Während die Crew die Vorräte für die Überfahrt zu den Philippinen auffüllt, besuchen wir einen der Traumstrände in den Rock Islands und lassen für 2 Stunden die Seele baumeln. Da das nicht so ganz mein Ding ist, begebe ich mich ins Wasser und schwimme eine kleine Runde zum Nachbarstrand. Hätte ich lieber lassen sollen, denn bei dem Anblick des mit Plastik und anderem aus dem Meer angeschwemmten Unrat total zugemüllten Strandes vergeht einem direkt die Urlaubsfreude. Die globale Meeresverschmutzung macht halt auch vor Palau nicht halt. Würden die Touristenstrände nicht regelmäßig gesäubert, sähe es an denen mit Sicherheit genauso aus.
Nach dem Strandbesuch geht es auf eine einstündige Bötchenfahrt durch die fantastischen "Rock Islands" mit all ihren mit tropischem Regenwald bewachsenen Pilzinseln. Kann man sich nicht besser ausdenken! Und schon ist die Urlaubsfreude zurück.

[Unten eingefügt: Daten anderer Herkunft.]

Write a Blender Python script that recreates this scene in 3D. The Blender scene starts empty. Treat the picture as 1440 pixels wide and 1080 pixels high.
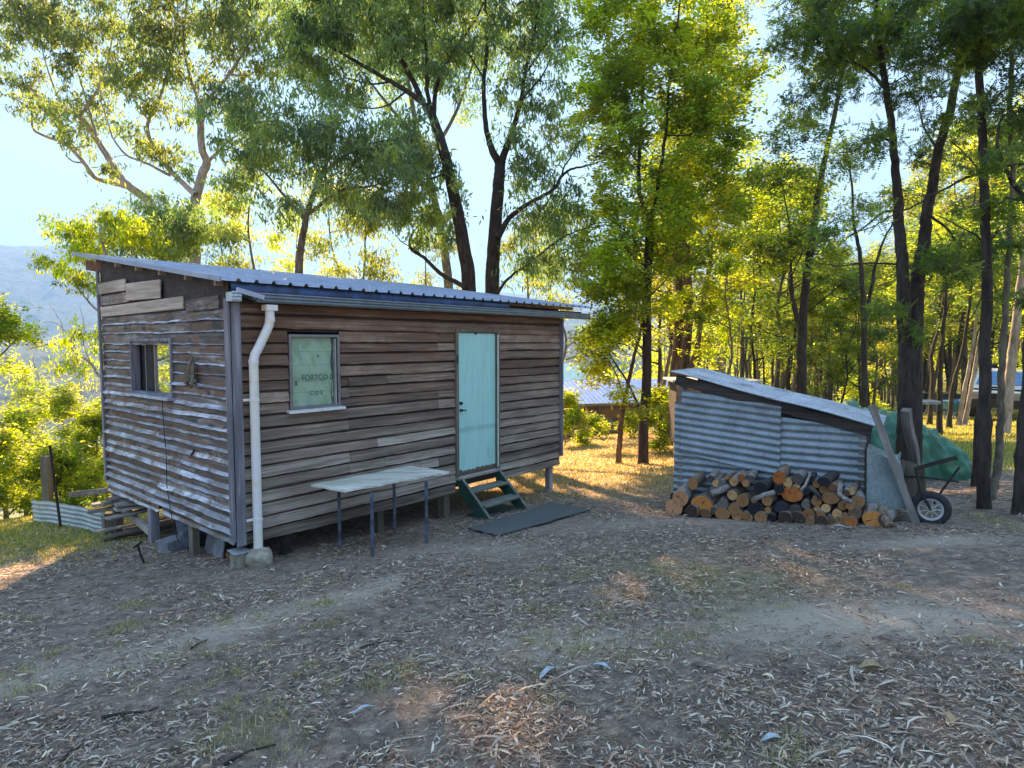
import bpy, bmesh, math, random
import numpy as np
from mathutils import Vector, Matrix
R = math.radians
S = bpy.context.scene
# ------------------------------------------------------------------ camera, sky, sun, exposure
EYE = 2.35
PITCH = math.atan(58 / 880.0)
FPX = 880.0
cam_d = bpy.data.cameras.new('camera'); cam = bpy.data.objects.new('camera', cam_d)
S.collection.objects.link(cam); S.camera = cam
cam.location = (0, 0, EYE); cam.rotation_euler = (math.pi/2 - PITCH, 0, 0)
cam_d.sensor_width = 36; cam_d.lens = FPX / 1440 * 36; cam_d.clip_start = .05; cam_d.clip_end = 9000
SUN_AZ, SUN_EL = math.atan2(-.27, .963), R(33)     # azimuth measured from +Y towards +X
w = bpy.data.worlds.new('World'); S.world = w; w.use_nodes = True
nt = w.node_tree; bg = nt.nodes['Background']
sky = nt.nodes.new('ShaderNodeTexSky'); sky.sky_type = 'NISHITA'; sky.sun_disc = False
sky.sun_elevation = SUN_EL; sky.sun_rotation = SUN_AZ; sky.air_density = 1.6; sky.dust_density = 0; sky.ozone_density = 3.5
# sky radiance compressed by luminance: its brightest part round the sun is held back
_bw = nt.nodes.new('ShaderNodeRGBToBW'); nt.links.new(sky.outputs[0], _bw.inputs[0])
_ma = nt.nodes.new('ShaderNodeMath'); _ma.operation = 'MULTIPLY_ADD'; _ma.inputs[1].default_value = 2.6; _ma.inputs[2].default_value = 1; nt.links.new(_bw.outputs[0], _ma.inputs[0])
_dv = nt.nodes.new('ShaderNodeMath'); _dv.operation = 'DIVIDE'; _dv.inputs[0].default_value = 1; nt.links.new(_ma.outputs[0], _dv.inputs[1])
_sc = nt.nodes.new('ShaderNodeVectorMath'); _sc.operation = 'SCALE'; nt.links.new(sky.outputs[0], _sc.inputs[0]); nt.links.new(_dv.outputs[0], _sc.inputs['Scale'])
_tn = nt.nodes.new('ShaderNodeVectorMath'); _tn.operation = 'MULTIPLY'; _tn.inputs[1].default_value = (.78*5.3, .98*5.3, 1.08*5.3); nt.links.new(_sc.outputs[0], _tn.inputs[0])
nt.links.new(_tn.outputs[0], bg.inputs[0]); bg.inputs[1].default_value = 0.15
sd = bpy.data.lights.new('sun', 'SUN'); sun = bpy.data.objects.new('sun', sd); S.collection.objects.link(sun)
sd.energy = 5.0; sd.angle = R(.5); sd.color = (1, .86, .62)
sv = Vector((math.sin(SUN_AZ)*math.cos(SUN_EL), math.cos(SUN_AZ)*math.cos(SUN_EL), math.sin(SUN_EL)))
sun.rotation_euler = sv.to_track_quat('Z', 'Y').to_euler()
S.view_settings.view_transform = 'Standard'; S.view_settings.look = 'None'
S.view_settings.exposure = 2.02; S.view_settings.gamma = 1
S.view_settings.use_white_balance = True; S.view_settings.white_balance_temperature = 9700; S.view_settings.white_balance_tint = 27
S.render.engine = 'CYCLES'
cy = S.cycles; cy.max_bounces = 7; cy.diffuse_bounces = 3; cy.glossy_bounces = 3; cy.transmission_bounces = 5
cy.transparent_max_bounces = 8; cy.volume_bounces = 0; cy.use_denoising = True; cy.caustics_reflective = False; cy.caustics_refractive = False

# ------------------------------------------------------------------ helpers
CP, SP = math.cos(PITCH), math.sin(PITCH)
def ray(px, py):
    v = (540 - py) / FPX
    return np.array([(px-720)/FPX, CP + v*SP, -SP + v*CP])
def at(px, py, Y):
    r = ray(px, py); return np.array([0, 0, EYE]) + r*(Y/r[1])
def onplane(px, py, P, n):
    r = ray(px, py); C0 = np.array([0, 0, EYE])
    return C0 + r*(np.dot(np.array(P)-C0, n)/np.dot(r, n))
def hsh(ix, iy, seed):
    with np.errstate(over='ignore'):
        h = (ix.astype(np.int64)*374761393 + iy.astype(np.int64)*668265263 + seed*1442695041) & 0xffffffff
        h = ((h ^ (h >> 13)) * 1274126177) & 0xffffffff
        h = h ^ (h >> 16)
    return (h & 0xffff) / 65535.0
def vnoise(x, y, seed=0):
    x = np.asarray(x, float); y = np.asarray(y, float)
    ix = np.floor(x); iy = np.floor(y); fx = x-ix; fy = y-iy
    fx = fx*fx*(3-2*fx); fy = fy*fy*(3-2*fy)
    a = hsh(ix, iy, seed); b = hsh(ix+1, iy, seed); c = hsh(ix, iy+1, seed); d = hsh(ix+1, iy+1, seed)
    return (a*(1-fx)+b*fx)*(1-fy) + (c*(1-fx)+d*fx)*fy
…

Am frühen Nachmittag wird's ernst: Die frischen Vorräte sind gebunkert, das Schiff ist aufgetankt, los geht's auf den langen Weg gen Westen. 2 Tage soll die Überfahrt zu den Philippinen dauern.
Das Meer ist ruhig und die Stimmung gut. Die Freizeit wird zum Sonnenbaden, Schnacken, Snacken, Videos schneiden oder zu einer Partie Tennis auf der Wii genutzt. Und, um den Palau-Teil schon mal zu rekapitulieren: Ich fand Palau wieder toll, auch wenn die spektakulären Highlights fehlten. Eigentlich sieht man nichts, was man nicht auch woanders sehen kann und haitechnisch gibt's auch meist "nur" Graue Riffhaie und Weißspitzen. Dafür sieht man an manchen Plätzen (insb. an der "Blue Corner") eine derartige Artenvielfalt und Masse an Fisch, die man auf der Welt nur ganz selten geballt an einem einzelnen Platz noch hat. Komodo und der Sudan fallen mir da noch ein, vielleicht noch Fakarava, aber danach wird's dünn. Gepaart mit größtenteils intakten Traumriffen macht das Palau für mich zu einem Ziel, das ich auch noch ein drittes Mal besuchen würde. Ich bin gespannt, wie sich im Vergleich dazu in der kommenden Woche die Philippinen und vor allem Tubbataha präsentieren. Noch 36 Stunden bis Surigao.